### Dataset
----------------------------------------

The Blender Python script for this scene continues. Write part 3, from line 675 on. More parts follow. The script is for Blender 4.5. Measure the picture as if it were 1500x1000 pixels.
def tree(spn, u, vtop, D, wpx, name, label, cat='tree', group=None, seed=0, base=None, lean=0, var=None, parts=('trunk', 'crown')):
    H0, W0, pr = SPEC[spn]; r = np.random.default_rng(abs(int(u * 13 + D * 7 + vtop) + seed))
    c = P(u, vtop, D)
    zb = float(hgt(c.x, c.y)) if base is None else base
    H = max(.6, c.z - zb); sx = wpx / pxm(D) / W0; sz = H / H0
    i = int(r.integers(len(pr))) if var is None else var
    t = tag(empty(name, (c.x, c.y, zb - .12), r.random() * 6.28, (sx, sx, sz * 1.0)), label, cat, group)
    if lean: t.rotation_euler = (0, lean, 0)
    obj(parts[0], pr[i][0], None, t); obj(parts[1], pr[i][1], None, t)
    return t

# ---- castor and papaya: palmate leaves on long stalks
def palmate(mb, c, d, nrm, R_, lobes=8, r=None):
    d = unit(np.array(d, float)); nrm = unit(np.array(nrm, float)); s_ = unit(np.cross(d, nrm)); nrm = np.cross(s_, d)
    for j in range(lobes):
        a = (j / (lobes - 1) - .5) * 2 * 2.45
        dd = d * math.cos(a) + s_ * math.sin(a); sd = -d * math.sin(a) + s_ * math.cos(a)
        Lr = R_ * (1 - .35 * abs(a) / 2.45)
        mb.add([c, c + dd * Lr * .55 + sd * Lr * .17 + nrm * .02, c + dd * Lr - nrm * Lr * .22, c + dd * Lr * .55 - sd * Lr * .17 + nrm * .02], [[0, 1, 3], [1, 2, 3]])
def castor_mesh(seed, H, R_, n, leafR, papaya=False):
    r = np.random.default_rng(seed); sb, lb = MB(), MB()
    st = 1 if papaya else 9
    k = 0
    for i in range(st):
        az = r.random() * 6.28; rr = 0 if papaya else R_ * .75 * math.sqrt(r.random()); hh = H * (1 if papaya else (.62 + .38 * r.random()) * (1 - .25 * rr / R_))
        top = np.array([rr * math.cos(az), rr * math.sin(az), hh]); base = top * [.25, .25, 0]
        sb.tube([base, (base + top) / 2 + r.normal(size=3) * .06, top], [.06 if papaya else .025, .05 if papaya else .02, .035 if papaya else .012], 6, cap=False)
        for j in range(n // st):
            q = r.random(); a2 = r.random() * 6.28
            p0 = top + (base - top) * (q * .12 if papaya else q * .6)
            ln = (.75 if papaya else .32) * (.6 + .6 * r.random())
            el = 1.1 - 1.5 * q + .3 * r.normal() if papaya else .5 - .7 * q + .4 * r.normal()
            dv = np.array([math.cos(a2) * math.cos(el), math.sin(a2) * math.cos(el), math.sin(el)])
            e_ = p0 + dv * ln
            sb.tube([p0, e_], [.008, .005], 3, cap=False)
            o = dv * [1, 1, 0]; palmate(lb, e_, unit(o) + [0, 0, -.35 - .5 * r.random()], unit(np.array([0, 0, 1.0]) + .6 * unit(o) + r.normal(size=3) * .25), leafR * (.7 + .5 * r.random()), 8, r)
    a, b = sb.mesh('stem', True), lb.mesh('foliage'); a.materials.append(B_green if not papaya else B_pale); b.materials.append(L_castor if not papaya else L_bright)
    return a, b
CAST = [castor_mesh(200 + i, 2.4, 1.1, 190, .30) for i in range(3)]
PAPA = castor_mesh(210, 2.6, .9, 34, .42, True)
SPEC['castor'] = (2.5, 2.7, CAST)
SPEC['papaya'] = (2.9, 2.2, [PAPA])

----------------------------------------

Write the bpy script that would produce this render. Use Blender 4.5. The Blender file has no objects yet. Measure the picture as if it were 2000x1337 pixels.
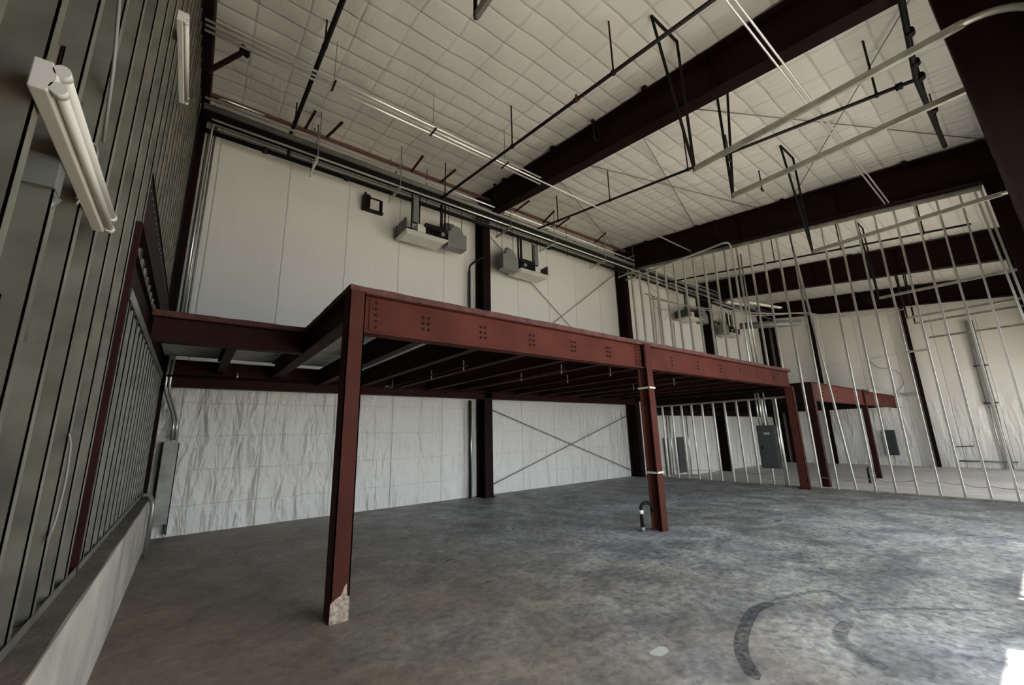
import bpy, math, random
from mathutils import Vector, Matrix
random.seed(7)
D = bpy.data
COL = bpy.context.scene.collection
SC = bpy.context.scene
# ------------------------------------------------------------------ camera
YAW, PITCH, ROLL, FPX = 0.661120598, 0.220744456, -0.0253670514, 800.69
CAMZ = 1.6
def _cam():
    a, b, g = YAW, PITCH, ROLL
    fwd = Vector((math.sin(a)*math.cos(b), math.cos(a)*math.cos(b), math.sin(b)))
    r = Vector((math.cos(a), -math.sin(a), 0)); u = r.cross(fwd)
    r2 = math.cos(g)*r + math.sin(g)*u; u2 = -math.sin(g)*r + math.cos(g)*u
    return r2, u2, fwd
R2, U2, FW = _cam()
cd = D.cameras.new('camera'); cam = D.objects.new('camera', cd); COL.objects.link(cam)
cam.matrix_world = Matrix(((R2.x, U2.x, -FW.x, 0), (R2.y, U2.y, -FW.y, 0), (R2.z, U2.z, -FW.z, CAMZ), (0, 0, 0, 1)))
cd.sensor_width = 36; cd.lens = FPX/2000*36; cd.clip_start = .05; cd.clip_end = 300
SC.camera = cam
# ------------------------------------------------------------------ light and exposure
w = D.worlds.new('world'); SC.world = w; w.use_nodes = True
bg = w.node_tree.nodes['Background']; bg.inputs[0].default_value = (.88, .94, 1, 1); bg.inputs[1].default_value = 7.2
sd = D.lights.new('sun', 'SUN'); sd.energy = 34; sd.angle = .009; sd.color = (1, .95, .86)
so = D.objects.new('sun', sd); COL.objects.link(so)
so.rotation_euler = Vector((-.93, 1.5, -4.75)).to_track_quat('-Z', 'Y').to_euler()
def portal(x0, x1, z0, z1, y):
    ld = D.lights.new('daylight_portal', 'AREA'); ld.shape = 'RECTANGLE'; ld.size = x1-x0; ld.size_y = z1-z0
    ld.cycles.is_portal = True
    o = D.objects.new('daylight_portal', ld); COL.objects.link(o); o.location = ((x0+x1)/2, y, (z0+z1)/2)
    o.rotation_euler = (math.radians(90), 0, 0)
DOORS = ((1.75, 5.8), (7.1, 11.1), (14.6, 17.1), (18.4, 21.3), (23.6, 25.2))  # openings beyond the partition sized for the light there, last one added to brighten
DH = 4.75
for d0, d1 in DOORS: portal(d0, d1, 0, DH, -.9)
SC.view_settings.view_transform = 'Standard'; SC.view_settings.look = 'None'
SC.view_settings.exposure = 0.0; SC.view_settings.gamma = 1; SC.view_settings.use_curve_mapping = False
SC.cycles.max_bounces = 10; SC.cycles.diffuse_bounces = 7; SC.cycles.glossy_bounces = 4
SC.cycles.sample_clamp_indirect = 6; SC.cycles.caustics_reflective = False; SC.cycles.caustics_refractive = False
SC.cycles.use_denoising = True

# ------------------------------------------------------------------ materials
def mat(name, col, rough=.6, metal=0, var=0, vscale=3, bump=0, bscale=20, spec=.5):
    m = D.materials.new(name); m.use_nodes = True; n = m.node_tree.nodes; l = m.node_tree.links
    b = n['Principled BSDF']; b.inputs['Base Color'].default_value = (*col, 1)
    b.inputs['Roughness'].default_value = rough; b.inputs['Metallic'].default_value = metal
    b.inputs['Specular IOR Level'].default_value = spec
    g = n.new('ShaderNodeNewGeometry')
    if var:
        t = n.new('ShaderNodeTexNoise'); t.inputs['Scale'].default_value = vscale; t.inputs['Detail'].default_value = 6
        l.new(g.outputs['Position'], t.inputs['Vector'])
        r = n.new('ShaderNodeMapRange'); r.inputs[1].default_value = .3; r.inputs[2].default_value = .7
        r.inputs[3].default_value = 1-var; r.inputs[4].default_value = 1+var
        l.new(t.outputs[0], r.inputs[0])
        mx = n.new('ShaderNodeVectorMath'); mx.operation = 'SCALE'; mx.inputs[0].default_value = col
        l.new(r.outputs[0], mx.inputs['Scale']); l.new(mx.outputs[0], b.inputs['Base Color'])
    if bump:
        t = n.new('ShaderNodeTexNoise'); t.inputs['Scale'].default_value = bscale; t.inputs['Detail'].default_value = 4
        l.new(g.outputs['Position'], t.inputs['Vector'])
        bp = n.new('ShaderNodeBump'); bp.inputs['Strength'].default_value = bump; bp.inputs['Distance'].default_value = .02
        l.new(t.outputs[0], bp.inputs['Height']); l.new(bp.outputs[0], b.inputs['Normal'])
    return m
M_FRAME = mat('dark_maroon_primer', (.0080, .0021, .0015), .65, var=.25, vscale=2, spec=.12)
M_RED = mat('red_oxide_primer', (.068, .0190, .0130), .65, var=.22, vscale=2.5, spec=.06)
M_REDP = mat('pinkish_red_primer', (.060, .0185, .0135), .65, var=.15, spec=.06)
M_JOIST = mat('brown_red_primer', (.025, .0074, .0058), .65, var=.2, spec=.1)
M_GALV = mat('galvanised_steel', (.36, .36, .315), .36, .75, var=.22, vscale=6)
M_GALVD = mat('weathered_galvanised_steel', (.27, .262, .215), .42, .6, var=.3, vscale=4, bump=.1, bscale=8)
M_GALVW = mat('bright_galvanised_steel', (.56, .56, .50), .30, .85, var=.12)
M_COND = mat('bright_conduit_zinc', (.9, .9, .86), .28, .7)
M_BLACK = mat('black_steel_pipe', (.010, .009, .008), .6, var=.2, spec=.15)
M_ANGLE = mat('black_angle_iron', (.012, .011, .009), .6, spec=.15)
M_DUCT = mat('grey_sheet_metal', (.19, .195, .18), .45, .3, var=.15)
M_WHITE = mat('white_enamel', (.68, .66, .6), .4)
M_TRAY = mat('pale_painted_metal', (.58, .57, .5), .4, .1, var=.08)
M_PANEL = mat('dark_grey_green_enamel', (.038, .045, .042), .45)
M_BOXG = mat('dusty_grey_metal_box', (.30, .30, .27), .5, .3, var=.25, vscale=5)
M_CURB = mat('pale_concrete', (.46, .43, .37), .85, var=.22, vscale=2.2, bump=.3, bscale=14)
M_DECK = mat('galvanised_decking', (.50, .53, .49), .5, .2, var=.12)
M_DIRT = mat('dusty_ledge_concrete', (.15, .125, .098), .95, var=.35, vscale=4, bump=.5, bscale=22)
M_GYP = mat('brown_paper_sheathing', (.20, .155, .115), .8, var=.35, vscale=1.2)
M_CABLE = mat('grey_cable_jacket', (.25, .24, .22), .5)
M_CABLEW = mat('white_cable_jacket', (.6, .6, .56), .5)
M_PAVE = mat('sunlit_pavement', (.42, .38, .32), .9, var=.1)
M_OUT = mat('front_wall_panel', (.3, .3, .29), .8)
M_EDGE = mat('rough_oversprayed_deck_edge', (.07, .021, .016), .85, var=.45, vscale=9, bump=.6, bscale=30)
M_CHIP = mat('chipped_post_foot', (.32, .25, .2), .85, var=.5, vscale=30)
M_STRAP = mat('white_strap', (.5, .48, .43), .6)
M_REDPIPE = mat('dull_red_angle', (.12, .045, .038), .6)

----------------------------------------

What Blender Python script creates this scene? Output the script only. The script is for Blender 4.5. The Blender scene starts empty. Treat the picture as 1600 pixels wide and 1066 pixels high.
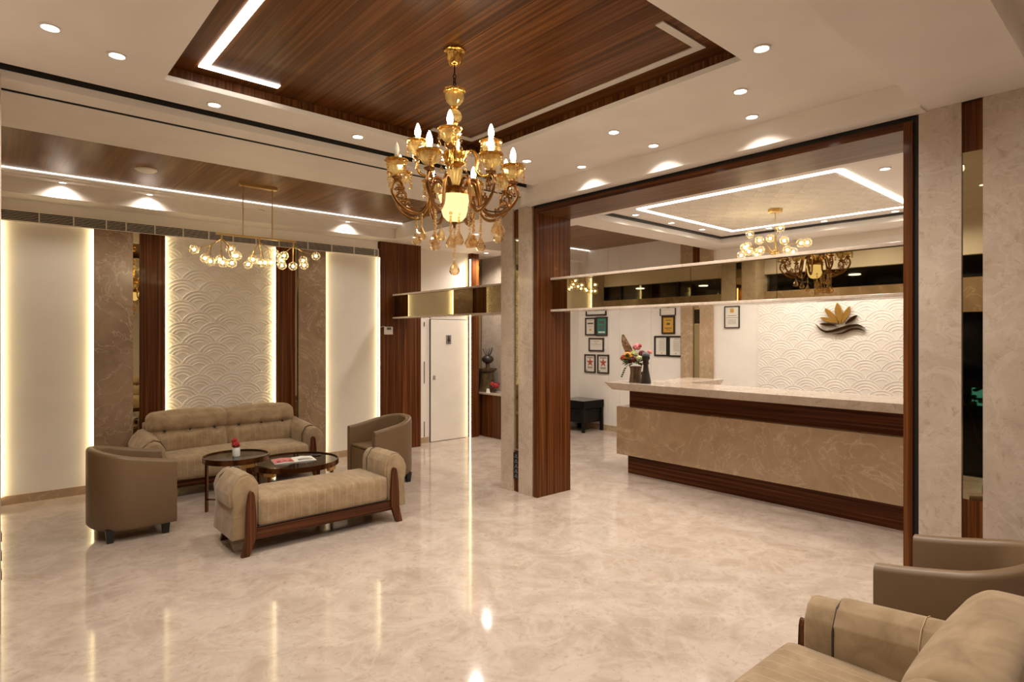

----------------------------------------

### Task to carry out
Find and copy each line above that includes the string "scene".

### Solution
The Blender Python script for this scene continues. Write part 3, from line 675 on. More parts follow. The script is for Blender 4.5. Measure the picture as if it were 1500x1000 pixels.
COL = bpy.context.scene.collection
SC = bpy.context.scene
What Blender Python script creates this scene? Output the script only. The script is for Blender 4.5. The Blender scene starts empty. Treat the picture as 1600 pixels wide and 1066 pixels high.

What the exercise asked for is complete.